'''

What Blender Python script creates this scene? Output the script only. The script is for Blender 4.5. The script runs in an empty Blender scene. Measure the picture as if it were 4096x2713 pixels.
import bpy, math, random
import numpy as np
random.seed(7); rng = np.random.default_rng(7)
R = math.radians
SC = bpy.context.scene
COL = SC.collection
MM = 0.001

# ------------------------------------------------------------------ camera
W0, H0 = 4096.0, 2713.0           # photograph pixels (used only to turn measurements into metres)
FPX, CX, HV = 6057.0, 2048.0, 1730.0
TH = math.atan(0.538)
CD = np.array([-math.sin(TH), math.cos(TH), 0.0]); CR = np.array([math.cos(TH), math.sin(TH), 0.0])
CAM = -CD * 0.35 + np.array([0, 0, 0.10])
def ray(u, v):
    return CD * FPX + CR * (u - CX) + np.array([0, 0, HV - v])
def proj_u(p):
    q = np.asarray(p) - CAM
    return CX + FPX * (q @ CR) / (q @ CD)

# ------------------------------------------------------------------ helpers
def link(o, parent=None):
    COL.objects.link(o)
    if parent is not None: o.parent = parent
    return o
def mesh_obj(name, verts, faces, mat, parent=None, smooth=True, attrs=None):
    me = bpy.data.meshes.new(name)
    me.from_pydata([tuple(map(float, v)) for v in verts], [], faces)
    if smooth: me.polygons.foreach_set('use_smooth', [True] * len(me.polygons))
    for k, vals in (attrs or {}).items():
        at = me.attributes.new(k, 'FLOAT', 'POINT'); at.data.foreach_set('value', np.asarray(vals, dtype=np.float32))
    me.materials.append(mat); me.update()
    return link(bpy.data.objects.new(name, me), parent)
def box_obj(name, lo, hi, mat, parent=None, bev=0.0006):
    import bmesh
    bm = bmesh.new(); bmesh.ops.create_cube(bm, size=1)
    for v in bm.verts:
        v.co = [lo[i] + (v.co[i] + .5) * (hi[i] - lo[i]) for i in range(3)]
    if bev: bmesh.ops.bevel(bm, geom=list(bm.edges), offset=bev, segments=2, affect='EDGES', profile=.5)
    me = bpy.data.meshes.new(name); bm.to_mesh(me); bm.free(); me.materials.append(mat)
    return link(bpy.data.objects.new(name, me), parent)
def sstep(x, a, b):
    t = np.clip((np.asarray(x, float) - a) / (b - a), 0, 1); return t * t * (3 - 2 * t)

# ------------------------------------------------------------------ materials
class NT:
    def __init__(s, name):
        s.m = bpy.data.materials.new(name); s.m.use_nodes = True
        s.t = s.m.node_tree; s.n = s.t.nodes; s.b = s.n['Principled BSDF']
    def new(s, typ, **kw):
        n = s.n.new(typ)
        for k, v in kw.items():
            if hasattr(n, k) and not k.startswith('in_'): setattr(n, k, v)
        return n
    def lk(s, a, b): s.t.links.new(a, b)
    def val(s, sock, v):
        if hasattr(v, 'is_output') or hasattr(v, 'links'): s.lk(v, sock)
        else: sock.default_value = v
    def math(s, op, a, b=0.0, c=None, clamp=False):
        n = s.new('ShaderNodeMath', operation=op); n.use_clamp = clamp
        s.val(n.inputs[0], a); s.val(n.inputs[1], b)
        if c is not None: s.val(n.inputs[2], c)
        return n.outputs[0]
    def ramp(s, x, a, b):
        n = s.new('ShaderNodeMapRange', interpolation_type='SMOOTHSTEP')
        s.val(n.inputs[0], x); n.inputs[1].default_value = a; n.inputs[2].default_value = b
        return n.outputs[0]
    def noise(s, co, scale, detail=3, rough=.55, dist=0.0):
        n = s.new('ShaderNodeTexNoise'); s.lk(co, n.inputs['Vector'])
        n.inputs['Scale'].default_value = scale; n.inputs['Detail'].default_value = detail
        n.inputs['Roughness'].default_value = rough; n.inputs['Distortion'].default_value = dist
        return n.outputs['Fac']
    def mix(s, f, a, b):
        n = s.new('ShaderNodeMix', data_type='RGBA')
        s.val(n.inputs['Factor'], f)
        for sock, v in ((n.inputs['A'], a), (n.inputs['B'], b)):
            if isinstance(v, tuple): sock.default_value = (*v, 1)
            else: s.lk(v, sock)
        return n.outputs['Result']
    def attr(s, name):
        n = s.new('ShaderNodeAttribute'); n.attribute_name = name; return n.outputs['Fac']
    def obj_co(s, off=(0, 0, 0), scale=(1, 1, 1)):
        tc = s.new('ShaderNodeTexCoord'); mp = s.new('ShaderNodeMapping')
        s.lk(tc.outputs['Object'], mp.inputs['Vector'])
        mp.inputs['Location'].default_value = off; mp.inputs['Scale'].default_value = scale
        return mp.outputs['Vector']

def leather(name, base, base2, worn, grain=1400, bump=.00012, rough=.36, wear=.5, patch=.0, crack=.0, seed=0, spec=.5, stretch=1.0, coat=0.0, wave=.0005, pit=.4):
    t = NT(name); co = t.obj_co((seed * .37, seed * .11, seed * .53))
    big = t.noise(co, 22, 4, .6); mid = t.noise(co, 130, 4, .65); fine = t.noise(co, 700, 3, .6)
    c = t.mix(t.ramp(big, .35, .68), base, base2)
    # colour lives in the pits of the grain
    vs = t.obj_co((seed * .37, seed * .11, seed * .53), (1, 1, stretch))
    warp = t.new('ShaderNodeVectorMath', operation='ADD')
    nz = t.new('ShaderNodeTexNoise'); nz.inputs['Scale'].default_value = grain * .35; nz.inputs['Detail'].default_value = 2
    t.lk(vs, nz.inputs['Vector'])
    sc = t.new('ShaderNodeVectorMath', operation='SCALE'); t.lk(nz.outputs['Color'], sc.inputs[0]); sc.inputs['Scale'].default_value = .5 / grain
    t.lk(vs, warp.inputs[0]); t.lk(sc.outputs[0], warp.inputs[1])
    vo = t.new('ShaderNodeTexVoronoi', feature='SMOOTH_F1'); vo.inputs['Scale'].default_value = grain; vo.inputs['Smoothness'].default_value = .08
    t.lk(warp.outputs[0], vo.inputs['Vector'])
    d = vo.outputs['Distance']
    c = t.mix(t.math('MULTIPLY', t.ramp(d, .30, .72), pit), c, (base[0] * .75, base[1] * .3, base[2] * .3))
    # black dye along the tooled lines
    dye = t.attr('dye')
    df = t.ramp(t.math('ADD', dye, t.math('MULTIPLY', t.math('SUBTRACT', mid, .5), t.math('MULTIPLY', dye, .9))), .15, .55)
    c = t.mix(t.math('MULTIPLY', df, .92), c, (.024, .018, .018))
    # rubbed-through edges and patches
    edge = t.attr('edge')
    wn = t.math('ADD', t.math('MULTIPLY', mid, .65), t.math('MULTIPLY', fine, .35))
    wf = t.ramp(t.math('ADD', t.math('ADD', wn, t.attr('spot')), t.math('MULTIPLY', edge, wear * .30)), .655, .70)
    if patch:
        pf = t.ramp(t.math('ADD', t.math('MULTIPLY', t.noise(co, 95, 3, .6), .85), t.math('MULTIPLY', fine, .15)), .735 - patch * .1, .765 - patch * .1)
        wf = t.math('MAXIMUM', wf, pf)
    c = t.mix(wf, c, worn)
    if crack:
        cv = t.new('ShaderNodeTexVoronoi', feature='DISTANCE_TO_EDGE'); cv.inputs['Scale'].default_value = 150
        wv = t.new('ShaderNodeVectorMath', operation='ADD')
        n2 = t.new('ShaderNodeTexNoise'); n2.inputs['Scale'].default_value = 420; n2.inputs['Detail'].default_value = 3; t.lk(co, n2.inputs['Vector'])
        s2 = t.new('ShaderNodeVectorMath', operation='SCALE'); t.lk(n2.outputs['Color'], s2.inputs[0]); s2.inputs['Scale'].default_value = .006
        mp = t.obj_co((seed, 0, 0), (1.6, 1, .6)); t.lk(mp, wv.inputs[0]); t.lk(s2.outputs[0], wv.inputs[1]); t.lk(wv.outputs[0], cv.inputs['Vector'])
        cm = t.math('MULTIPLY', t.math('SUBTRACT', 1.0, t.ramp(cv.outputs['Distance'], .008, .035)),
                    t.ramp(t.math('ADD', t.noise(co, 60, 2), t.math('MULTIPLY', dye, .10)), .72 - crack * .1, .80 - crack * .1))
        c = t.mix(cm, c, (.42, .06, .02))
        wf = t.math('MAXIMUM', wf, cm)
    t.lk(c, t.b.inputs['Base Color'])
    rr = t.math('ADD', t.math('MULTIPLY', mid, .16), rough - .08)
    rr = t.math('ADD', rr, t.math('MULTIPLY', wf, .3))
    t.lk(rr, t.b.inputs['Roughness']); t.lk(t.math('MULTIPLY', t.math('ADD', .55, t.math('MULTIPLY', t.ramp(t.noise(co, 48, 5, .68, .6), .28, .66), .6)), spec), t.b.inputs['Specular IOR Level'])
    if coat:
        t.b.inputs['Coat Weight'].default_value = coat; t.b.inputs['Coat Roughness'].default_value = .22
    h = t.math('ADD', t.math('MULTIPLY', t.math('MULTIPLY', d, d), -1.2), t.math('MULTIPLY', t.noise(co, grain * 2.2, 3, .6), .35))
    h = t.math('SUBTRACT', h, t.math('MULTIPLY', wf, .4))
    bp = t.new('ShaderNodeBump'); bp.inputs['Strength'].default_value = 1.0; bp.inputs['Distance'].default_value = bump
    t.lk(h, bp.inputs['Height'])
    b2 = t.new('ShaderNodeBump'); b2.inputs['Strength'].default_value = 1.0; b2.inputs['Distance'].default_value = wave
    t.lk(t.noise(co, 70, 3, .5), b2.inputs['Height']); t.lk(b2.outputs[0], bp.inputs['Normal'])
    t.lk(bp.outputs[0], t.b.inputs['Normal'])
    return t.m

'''

- _Goal_
Print from the first line through the line that contains "t = np.clip((np.asarray(x, float)", please, including both, and leave out every line outside that stretch.

- _Reply to the exercise_
What Blender Python script creates this scene? Output the script only. The script is for Blender 4.5. The script runs in an empty Blender scene. Measure the picture as if it were 4096x2713 pixels.
import bpy, math, random
import numpy as np
random.seed(7); rng = np.random.default_rng(7)
R = math.radians
SC = bpy.context.scene
COL = SC.collection
MM = 0.001

# ------------------------------------------------------------------ camera
W0, H0 = 4096.0, 2713.0           # photograph pixels (used only to turn measurements into metres)
FPX, CX, HV = 6057.0, 2048.0, 1730.0
TH = math.atan(0.538)
CD = np.array([-math.sin(TH), math.cos(TH), 0.0]); CR = np.array([math.cos(TH), math.sin(TH), 0.0])
CAM = -CD * 0.35 + np.array([0, 0, 0.10])
def ray(u, v):
    return CD * FPX + CR * (u - CX) + np.array([0, 0, HV - v])
def proj_u(p):
    q = np.asarray(p) - CAM
    return CX + FPX * (q @ CR) / (q @ CD)

# ------------------------------------------------------------------ helpers
def link(o, parent=None):
    COL.objects.link(o)
    if parent is not None: o.parent = parent
    return o
def mesh_obj(name, verts, faces, mat, parent=None, smooth=True, attrs=None):
    me = bpy.data.meshes.new(name)
    me.from_pydata([tuple(map(float, v)) for v in verts], [], faces)
    if smooth: me.polygons.foreach_set('use_smooth', [True] * len(me.polygons))
    for k, vals in (attrs or {}).items():
        at = me.attributes.new(k, 'FLOAT', 'POINT'); at.data.foreach_set('value', np.asarray(vals, dtype=np.float32))
    me.materials.append(mat); me.update()
    return link(bpy.data.objects.new(name, me), parent)
def box_obj(name, lo, hi, mat, parent=None, bev=0.0006):
    import bmesh
    bm = bmesh.new(); bmesh.ops.create_cube(bm, size=1)
    for v in bm.verts:
        v.co = [lo[i] + (v.co[i] + .5) * (hi[i] - lo[i]) for i in range(3)]
    if bev: bmesh.ops.bevel(bm, geom=list(bm.edges), offset=bev, segments=2, affect='EDGES', profile=.5)
    me = bpy.data.meshes.new(name); bm.to_mesh(me); bm.free(); me.materials.append(mat)
    return link(bpy.data.objects.new(name, me), parent)
def sstep(x, a, b):
    t = np.clip((np.asarray(x, float) - a) / (b - a), 0, 1); return t * t * (3 - 2 * t)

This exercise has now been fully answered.